I've been sitting, thinking about my childhood. I have always had a dream of escaping the small town I have spent my entire life living in the same place, the same streets, the same fields. Everything as it has been from the moment I can remember.

Recently, however, I've been reflecting on the memories I made throughout my childhood. The same streets that have been the backbone for the memories I have created in this small town. One street that has so many memories. Too many to count.

Summers, Springs, Autumns, Winters. All spent with friends and creating memories in the back streets, main streets. Wherever you can find. Having an adventurous personality is difficult when you are able to direct your way for hours through the town. It's possible, there are so many fields yet to be discovered, so many more memories to be made.

The dream of escaping this small town sticks. Despite the amount of memories myself and so many friends have here, I still want to escape.
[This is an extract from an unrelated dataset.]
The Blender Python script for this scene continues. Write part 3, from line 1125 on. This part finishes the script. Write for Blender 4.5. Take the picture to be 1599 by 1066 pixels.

Am I mad for doing so? Probably.

No matter where I move to in however many years. Maybe I'll move to the city nearby, the city up north or the Capital city. Maybe I will move country, move continent. Wherever I go, home will always be home. Home will always be the center of memories, no matter what development plans take place or who moves into the houses, home will forever be a sense of place that contains memories.

Home also has a double meaning, in addition to the memories created. Home will also always be certain people. My close friends, my mother. My grandparents. Wherever they are, that is where home will be.